The Subsea ROV capstone project for the 2024-2025 school year consisted of chassis and propulsion design engineering. Provided is a cutaway view. The chassis was designed with the intention of providing a diver-like shape and size. The thrusters are also mounted diagonally in order to provide movement in all 6 degrees of freedom, with up and down movement at full thrust, moving forward at most thrust, and side strafing with the least amount of thrust, since it'll be used the least. A pegboard style faceplate allows for the mounting of extra hardware and manipulators, which can be balanced by the addition of weights or floats along the center spine, which is also where the electronics are mounted. They are all mounted on a sliding axis in the center of rotation to allow the ROV to be balanced no matter what tool is mounted, or imbalances can also be compensated with the controlled angles of the thrusters.

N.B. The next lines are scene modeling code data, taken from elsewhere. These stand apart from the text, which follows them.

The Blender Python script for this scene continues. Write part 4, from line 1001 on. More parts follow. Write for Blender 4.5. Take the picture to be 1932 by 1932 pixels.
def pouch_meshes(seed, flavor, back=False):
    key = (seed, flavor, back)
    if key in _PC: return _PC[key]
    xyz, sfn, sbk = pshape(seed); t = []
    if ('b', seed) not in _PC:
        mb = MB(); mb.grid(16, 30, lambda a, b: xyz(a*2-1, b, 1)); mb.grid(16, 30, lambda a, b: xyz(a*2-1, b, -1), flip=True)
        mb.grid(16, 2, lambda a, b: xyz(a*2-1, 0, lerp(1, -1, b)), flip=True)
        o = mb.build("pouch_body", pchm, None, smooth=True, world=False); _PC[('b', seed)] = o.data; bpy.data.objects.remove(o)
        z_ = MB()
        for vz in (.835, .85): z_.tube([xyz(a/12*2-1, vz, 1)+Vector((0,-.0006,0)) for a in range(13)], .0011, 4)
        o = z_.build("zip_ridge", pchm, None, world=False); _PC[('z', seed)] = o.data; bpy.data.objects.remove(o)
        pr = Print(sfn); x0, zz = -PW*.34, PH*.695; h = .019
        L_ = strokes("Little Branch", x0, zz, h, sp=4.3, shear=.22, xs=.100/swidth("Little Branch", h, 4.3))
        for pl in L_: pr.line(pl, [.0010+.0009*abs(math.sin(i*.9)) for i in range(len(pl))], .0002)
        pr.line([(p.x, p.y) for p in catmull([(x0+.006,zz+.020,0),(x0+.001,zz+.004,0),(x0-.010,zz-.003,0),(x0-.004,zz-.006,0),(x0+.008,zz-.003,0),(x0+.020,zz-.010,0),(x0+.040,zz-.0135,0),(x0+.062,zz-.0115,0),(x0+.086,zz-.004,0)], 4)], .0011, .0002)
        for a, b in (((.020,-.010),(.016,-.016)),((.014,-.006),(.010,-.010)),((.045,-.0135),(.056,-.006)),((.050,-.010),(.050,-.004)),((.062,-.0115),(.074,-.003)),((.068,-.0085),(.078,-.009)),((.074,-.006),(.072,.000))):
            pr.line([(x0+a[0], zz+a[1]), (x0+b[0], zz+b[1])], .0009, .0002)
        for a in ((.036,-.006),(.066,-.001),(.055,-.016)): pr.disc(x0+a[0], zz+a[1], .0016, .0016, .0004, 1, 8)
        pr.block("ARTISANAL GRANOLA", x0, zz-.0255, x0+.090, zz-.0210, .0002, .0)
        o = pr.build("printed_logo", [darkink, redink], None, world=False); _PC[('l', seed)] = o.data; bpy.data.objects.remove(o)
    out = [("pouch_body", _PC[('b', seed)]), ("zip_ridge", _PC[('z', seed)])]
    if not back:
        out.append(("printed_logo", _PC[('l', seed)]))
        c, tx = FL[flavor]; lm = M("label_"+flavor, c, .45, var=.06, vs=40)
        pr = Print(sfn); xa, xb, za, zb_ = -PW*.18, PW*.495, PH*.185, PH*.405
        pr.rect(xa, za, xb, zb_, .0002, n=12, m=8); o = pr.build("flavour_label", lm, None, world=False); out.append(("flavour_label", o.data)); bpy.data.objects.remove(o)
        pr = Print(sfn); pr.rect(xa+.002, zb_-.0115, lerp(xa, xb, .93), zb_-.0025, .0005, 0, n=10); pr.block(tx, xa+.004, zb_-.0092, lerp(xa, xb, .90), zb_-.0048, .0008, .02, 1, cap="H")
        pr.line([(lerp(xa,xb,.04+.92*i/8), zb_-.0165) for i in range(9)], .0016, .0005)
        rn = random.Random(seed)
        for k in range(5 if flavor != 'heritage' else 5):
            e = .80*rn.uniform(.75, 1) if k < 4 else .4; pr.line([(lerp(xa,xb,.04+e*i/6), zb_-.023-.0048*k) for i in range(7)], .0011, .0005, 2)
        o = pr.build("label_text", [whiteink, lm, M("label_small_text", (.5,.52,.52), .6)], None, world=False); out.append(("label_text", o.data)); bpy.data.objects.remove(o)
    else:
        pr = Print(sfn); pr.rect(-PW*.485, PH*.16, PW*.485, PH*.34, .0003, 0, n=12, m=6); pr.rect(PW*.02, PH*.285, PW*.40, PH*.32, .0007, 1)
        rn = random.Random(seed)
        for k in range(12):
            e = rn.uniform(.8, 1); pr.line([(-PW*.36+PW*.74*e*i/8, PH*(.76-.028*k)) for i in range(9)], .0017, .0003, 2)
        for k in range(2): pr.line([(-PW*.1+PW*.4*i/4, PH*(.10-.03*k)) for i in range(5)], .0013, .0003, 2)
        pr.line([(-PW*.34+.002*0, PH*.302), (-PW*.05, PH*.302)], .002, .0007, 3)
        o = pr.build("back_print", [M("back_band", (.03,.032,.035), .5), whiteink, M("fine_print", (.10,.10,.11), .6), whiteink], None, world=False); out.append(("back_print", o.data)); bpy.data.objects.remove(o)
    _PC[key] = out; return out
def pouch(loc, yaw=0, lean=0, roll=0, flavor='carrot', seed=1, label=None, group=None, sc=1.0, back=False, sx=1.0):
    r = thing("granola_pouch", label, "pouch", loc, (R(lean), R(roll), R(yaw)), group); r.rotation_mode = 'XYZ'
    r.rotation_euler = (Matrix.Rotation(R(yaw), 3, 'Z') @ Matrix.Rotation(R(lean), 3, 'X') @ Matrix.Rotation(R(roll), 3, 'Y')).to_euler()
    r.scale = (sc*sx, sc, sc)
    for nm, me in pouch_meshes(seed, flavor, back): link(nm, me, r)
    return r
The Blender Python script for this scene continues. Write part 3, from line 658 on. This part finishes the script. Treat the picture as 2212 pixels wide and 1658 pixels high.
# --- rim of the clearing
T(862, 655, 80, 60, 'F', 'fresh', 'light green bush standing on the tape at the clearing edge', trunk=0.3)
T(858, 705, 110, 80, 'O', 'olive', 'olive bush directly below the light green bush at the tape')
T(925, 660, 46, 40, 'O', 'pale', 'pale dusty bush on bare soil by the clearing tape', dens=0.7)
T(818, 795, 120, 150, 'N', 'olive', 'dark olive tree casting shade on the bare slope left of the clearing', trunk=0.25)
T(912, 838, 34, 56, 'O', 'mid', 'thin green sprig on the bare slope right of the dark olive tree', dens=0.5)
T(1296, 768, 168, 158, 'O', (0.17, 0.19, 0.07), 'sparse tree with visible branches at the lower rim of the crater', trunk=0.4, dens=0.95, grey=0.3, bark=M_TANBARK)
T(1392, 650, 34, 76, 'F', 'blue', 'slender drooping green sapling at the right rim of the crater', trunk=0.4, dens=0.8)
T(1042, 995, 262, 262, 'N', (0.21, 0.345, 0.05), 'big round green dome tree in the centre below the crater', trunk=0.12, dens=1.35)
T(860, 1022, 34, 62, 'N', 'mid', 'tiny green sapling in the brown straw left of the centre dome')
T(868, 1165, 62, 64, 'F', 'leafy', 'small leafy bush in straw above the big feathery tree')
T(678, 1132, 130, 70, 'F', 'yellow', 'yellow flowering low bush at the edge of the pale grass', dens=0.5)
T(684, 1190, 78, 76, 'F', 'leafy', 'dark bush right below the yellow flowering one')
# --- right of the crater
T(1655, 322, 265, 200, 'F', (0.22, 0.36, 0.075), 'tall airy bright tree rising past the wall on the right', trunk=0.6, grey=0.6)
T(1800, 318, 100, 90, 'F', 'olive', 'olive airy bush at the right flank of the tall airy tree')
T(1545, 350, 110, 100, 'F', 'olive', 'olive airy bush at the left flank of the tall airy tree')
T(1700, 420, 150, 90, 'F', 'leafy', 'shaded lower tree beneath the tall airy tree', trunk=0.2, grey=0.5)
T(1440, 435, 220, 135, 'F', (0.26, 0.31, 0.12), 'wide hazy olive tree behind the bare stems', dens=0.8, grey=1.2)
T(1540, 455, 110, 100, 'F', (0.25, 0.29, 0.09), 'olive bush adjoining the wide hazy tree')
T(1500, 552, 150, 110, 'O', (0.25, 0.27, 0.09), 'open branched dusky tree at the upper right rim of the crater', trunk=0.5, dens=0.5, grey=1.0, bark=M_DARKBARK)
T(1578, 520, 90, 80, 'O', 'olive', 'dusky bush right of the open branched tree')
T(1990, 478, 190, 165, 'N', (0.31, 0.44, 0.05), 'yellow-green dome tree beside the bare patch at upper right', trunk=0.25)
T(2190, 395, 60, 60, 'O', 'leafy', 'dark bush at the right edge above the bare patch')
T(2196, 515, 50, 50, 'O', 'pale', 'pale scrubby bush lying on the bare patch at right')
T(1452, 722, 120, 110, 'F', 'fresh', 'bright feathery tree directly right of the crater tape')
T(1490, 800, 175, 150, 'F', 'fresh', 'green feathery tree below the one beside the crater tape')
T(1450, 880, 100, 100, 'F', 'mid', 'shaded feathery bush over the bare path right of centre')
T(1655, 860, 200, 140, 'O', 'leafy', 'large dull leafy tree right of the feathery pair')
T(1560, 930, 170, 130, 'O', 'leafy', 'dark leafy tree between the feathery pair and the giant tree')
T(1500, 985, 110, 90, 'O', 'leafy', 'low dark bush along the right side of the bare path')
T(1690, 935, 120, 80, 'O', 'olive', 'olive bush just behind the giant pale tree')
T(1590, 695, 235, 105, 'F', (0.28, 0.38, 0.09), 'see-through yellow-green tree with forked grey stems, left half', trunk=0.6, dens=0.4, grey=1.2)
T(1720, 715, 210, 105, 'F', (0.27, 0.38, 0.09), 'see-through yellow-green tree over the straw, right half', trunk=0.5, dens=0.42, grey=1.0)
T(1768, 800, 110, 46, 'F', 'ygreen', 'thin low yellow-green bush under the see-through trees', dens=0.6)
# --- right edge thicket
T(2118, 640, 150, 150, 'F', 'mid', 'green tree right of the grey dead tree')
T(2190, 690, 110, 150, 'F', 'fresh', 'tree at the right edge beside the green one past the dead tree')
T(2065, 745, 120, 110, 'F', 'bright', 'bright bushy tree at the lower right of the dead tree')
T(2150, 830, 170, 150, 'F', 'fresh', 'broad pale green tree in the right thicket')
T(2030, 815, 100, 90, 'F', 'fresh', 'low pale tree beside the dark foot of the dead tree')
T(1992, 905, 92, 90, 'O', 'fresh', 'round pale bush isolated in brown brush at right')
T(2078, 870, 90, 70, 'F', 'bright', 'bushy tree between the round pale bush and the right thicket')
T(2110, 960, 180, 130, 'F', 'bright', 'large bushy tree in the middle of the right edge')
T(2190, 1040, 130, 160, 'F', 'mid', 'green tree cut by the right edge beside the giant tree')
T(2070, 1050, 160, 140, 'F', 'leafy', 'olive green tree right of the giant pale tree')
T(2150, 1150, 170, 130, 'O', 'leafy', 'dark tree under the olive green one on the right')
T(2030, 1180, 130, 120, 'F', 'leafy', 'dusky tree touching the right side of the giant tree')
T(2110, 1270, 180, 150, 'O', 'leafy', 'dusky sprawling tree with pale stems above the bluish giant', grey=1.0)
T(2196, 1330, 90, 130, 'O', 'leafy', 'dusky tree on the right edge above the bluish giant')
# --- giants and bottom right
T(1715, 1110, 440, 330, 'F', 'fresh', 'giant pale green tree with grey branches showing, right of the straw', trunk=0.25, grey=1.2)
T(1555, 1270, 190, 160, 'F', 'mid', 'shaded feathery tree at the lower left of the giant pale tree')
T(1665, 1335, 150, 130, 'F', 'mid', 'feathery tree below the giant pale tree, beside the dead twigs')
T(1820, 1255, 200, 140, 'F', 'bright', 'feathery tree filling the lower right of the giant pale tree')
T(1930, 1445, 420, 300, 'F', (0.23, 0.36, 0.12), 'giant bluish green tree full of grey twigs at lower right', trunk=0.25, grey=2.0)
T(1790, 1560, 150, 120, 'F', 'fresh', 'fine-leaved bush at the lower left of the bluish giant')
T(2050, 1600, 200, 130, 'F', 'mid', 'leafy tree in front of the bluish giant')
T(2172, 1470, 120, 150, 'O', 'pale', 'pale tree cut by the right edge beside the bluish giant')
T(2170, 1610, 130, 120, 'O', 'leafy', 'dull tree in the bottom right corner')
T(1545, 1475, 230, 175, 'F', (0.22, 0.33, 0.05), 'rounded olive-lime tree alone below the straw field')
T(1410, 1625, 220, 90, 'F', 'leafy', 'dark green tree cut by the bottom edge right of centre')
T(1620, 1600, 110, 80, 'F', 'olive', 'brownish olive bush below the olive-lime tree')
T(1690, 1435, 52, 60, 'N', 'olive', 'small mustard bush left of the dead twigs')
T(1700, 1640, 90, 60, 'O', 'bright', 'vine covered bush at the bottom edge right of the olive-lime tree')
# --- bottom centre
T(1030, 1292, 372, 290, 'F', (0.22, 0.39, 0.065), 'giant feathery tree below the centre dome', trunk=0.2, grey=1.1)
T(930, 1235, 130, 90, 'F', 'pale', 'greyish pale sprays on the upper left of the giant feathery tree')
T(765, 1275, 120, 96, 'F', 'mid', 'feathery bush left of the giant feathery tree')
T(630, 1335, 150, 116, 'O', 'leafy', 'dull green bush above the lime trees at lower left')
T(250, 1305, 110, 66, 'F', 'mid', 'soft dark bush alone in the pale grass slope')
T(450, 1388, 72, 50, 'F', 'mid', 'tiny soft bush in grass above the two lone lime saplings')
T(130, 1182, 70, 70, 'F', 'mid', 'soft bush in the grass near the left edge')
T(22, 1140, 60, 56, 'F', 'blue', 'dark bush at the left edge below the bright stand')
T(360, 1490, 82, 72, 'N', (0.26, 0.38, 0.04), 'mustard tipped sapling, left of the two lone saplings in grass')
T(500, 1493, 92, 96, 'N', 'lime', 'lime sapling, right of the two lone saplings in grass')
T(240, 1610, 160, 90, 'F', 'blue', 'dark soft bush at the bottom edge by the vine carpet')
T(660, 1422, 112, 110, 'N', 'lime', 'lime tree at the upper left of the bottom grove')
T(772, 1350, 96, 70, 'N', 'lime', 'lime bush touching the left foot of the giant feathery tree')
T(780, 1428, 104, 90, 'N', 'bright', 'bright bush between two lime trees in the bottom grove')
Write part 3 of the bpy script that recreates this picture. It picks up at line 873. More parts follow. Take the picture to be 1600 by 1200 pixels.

Syntactic foam also lines the top and bottom of the ROV, which is protected by polyethylene skin plates.
Stress Analysis
Performance under load
To evaluate structural integrity, various force scenarios were simulated in SolidWorks. Due to the detailed CAD model including every fastener and bolt, a simplified version was used to accommodate memory limitations during stress analysis. The figures on the left display the stress strain curve for 5052 aluminum. Its elastic region ends at approximately 175 MPa, indicating that stresses in the model must remain below this threshold to ensure the frame returns to its original shape after being subjected to load.
Design Analysis
Quantifying Design Choices
The Design Analysis of the Rover's Physical Properties was the most demanding part of this project. When creating an underwater ROV, everything must be accounted for in mass and volume, including wires, screws, nuts, and electronics. Every time an element is added, syntactic foam must be added to compensate for the buoyancy and balance, which adds additional mass and volume. The result of all of these calculations and considerations is a ROV that remains stable yet upright, but able to move degrees of motion under the force of it's own thrust. The position of each thruster, and distribution of foam has been fine tuned in order to compensate for the distribution of mass and buoyancy in the ROV.
Future Work
What's next?
This project is a multi-year endeavor, so future work is already laid out. The main components have had design input by the end of the 2024-2025 year. The future groups will be refining designs for the camera system, manipulator, chassis, and propulsion system to come together functionally with an optimized skillset. The main tasks that will follow this year are systems engineering and systems and component integration. The meat of the electronics is still to be designed, with providing power to the components on the ROV itself. Creating a tether system that works well and doesn’t interfere with the design requirements is also a need, as well as determining the system for tracking buoyancy and stability automatically, and relaying info through the tether to the operator via the cameras and other sensors. The thrusters must be paired to work together, as well as the manipulator must be programmed to function to industry expectations. Much more is to be done to see this ROV project through, but the reason this project was divided among so many years is so that all of the details could be refined for a design that is well thought out in such an extreme environment.